Despite small year-to-year fluctuations, the rate of students in the Chinook School Division being homeschooled has stayed about the same over the past five years.

At Tuesday's school board meeting in Swift Current, Bob Vavra, the division's superintendent of schools, delivered a presentation on home-based education.

The total number of students being homeschooled this academic year is 131. In 2014-15 it was 136, then dropped to 123 the next year, rose to 130 the following year, and fell to 126 last year.

"The trend over the past five years has been up, down, up, down, up, down. Really it's been fairly consistent over the past five years," said Vavra.

Of the 131 students being homeschooled, 49 are doing it for faith reasons, and 82 are for programming reasons. For the first time none are doing it because of safety or security.

Vavra said there's been a shift toward more people being homeschooled for programming rather than faith reasons, though he's not sure why.

"I don't know and I'll have to dig into that. It just seems the biggest area, or reason why parents are putting their children into homeschooling is for programming choice. And I think that reflects our society and reflects the opportunities that are out there for kids not just in a school setting, but in a homeschool setting as well."

The board is reimursing families who do home-based education up to $300 per school year for each child for educational supplies.

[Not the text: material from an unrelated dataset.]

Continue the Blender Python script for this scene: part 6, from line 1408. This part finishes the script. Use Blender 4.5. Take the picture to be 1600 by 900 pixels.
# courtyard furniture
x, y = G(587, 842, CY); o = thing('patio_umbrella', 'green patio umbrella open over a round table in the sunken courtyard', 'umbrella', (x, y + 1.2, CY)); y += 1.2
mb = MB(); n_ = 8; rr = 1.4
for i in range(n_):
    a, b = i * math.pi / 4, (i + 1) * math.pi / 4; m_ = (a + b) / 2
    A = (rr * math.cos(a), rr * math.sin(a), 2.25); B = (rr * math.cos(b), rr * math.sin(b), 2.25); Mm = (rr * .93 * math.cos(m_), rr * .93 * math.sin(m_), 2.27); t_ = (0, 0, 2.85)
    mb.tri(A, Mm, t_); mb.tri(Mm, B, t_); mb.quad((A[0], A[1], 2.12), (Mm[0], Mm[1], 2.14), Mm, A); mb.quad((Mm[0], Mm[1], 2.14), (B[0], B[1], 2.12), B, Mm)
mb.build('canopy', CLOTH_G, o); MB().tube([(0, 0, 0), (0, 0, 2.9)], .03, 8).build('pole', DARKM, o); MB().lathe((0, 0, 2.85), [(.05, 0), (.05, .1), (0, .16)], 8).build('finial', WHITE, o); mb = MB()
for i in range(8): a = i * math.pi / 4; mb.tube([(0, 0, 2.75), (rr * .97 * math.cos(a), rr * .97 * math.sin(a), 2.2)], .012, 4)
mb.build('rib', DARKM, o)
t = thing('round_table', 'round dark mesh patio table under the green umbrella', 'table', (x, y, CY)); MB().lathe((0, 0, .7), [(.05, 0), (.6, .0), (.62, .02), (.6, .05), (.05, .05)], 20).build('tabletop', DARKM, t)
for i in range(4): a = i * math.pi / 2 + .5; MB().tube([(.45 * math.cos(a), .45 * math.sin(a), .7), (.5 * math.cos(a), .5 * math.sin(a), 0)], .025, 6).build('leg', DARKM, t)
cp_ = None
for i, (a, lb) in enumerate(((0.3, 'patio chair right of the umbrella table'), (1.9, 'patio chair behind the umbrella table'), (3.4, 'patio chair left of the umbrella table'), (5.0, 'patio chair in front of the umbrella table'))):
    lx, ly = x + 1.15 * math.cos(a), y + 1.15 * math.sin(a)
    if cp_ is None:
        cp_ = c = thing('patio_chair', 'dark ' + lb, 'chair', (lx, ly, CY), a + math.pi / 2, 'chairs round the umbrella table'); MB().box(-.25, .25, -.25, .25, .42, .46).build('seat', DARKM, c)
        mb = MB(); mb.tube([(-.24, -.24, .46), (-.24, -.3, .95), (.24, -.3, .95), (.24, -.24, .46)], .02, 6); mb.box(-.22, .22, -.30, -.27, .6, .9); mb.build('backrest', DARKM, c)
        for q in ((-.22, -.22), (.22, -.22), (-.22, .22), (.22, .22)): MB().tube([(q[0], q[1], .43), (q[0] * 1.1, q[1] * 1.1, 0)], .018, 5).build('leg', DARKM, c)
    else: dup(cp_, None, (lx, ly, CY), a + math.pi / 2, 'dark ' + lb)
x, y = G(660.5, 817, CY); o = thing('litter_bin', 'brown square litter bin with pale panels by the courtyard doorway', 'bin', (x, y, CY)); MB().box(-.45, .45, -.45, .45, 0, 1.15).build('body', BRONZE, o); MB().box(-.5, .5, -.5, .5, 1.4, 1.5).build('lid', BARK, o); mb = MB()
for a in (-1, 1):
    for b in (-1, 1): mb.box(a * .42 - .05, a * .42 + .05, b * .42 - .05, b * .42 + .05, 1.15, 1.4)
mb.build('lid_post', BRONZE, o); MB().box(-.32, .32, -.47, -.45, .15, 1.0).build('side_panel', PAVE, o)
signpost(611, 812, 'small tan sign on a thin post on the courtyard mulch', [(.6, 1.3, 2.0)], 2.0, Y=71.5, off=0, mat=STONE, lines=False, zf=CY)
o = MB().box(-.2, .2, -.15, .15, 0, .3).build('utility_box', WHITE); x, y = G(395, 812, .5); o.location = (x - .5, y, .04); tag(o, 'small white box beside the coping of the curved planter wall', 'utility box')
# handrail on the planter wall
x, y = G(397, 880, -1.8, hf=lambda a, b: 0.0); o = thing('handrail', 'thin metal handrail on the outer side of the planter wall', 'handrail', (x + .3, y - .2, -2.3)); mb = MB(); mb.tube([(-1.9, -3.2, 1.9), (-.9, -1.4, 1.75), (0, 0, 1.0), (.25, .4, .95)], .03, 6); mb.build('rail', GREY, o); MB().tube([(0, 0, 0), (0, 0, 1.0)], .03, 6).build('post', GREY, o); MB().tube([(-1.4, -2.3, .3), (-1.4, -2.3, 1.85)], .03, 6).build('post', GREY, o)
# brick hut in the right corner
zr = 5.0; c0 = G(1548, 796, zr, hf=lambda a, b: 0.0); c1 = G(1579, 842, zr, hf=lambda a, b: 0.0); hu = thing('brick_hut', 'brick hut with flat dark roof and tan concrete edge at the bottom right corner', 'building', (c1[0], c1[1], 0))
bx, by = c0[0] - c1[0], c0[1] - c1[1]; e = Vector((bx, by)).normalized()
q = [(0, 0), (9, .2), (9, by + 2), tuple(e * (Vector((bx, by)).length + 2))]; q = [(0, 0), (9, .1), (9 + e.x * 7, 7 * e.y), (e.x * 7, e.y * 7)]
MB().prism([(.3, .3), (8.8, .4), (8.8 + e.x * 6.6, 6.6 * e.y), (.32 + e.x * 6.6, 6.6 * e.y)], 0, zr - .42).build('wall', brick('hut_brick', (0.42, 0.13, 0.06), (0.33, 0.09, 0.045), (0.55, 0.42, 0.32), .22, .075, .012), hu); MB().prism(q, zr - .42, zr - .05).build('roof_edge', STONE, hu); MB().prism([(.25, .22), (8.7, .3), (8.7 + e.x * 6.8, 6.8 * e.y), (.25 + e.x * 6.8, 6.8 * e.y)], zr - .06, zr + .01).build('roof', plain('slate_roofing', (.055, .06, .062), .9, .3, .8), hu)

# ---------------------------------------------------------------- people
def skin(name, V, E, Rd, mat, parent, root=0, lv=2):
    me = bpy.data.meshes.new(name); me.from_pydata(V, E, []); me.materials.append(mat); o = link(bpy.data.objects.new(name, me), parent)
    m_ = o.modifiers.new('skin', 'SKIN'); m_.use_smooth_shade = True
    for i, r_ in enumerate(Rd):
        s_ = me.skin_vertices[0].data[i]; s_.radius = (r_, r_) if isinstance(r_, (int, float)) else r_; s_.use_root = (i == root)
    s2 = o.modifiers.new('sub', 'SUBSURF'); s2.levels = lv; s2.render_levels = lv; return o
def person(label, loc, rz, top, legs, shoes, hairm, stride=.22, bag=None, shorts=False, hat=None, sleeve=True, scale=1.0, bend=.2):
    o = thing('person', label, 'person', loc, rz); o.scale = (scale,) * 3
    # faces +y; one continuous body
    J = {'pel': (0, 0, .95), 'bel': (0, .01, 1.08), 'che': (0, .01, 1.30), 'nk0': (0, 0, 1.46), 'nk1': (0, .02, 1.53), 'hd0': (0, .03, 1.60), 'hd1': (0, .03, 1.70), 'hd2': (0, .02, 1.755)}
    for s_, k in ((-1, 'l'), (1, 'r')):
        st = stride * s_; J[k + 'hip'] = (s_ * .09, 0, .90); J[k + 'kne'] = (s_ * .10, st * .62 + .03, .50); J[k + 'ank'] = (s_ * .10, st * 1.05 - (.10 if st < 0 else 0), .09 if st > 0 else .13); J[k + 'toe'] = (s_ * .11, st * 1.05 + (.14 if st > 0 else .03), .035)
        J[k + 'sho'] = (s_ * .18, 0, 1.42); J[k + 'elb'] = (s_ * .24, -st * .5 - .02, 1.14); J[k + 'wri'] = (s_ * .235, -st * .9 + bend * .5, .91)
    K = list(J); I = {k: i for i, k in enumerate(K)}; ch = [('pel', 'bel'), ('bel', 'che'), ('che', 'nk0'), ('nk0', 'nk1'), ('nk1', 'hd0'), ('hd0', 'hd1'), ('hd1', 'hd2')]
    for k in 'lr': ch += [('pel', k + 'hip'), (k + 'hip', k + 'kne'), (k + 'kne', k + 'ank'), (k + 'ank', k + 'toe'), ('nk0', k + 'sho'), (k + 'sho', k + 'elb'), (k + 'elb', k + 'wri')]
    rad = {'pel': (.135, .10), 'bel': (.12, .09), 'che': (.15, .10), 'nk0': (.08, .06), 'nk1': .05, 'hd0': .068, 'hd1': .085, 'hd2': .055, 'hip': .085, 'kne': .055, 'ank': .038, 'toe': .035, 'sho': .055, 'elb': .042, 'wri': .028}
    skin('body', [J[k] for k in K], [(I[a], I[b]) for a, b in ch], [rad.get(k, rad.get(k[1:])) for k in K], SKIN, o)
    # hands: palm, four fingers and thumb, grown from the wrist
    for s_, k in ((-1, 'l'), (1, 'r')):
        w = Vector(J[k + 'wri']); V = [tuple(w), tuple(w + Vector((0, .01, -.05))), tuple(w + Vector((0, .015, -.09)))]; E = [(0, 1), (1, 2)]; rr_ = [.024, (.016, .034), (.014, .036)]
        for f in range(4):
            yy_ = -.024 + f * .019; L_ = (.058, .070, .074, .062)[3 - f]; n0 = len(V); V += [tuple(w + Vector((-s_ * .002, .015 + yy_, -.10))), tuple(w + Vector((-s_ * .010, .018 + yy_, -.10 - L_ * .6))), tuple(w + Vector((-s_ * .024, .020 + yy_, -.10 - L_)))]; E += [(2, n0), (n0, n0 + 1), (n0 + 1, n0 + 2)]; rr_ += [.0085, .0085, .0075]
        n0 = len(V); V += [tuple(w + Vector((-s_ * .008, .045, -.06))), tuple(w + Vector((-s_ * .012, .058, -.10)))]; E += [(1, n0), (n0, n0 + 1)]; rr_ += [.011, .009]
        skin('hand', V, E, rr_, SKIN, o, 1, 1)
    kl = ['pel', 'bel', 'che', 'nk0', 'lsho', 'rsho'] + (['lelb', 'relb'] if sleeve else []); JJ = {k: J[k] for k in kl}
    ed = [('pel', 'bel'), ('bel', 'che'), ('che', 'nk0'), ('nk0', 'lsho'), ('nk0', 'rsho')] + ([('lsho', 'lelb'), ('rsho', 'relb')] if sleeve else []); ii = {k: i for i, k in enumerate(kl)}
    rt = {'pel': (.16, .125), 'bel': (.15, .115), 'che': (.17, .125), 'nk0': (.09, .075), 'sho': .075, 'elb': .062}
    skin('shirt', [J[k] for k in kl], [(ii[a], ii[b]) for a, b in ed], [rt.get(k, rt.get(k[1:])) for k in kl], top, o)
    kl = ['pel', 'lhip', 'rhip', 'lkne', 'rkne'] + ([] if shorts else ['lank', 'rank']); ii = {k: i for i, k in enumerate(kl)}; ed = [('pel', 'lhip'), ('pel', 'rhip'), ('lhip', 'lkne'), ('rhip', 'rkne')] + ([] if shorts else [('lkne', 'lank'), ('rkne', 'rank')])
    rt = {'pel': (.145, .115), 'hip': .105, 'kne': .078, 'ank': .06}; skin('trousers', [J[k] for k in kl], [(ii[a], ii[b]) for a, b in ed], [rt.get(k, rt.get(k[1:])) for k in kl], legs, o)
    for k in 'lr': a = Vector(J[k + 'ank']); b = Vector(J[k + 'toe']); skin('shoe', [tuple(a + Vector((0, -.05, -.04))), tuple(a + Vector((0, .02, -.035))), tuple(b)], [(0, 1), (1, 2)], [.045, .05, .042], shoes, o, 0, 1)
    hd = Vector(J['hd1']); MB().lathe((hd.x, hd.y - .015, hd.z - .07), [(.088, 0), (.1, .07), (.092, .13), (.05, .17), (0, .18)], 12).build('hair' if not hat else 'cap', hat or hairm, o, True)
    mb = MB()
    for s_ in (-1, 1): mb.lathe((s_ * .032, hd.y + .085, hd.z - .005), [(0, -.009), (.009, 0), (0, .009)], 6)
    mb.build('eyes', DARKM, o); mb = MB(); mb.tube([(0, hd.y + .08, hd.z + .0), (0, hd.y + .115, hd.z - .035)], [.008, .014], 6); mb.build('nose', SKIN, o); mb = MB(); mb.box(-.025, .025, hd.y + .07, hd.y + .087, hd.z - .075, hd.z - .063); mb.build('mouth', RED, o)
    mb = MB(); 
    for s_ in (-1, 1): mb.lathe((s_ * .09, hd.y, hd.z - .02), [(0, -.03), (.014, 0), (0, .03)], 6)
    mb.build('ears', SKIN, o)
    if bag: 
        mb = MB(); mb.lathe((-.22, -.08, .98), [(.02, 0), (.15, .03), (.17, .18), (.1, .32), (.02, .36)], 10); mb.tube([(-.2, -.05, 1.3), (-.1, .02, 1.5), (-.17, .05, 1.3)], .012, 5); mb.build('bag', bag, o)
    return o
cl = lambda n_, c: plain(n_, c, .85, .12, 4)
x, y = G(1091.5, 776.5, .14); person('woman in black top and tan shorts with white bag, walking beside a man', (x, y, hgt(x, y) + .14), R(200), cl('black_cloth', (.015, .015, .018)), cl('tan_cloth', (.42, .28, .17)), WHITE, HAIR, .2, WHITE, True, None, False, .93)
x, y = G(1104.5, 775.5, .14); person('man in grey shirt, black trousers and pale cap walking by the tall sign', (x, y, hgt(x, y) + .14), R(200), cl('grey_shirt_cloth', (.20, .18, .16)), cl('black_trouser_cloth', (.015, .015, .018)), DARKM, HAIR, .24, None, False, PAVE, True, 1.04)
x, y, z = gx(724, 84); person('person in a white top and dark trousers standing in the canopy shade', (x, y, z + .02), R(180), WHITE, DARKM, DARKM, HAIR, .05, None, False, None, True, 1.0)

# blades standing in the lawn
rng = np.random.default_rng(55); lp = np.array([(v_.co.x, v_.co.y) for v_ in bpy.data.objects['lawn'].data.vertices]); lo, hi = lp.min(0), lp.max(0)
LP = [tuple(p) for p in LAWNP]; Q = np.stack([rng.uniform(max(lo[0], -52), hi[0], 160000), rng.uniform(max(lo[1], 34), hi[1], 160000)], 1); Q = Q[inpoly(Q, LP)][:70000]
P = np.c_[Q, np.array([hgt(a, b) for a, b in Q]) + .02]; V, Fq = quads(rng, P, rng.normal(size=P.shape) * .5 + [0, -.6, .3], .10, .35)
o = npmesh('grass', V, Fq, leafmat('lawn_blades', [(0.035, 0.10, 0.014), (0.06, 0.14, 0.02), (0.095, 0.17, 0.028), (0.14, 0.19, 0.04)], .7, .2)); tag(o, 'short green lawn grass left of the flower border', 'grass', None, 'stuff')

Though the board only receives the money from the province if the students meet registration deadlines, and this year nine students did not but are still eligible for that reimursement.

"There are registration dates, and if students register after those dates, we do not get the funding that we would have if they would have registered on time. So, yes, the division is in fact kind of eating those costs," Vavra said.

Board Trustee Al Bridal was not impressed, and both he and fellow Trustee Gwen Humphrey said students that don't meet those deadlines should be getting the $300 while the board eats those costs.

"That's one of the changes we're looking at going forward," said Vavra. "I'm not sure whether the board will be involved in that. We heard some thoughts to that today, but we will be exploring that as we move forward."

Communication between the school division and parents of homeschoolers was considered a success in the report.

Vavra said they were able to communicate via email with parents for 128 of the 131 students. A year ago they started a digitization process.

"It's worked well for parents and for the school division," Vavra said. "Our communication is almost instantaneous now, whereas before it took weeks, and the information we can get out to them is much more vast than it was before; information about upcoming events in the community and things like that that we can share that can be very valuable to homeschoolers."

Despite that success, Vavra's report did state there have been challenges having parents get their documents in for learning plans, invoices, progress reports, as well as the registrations.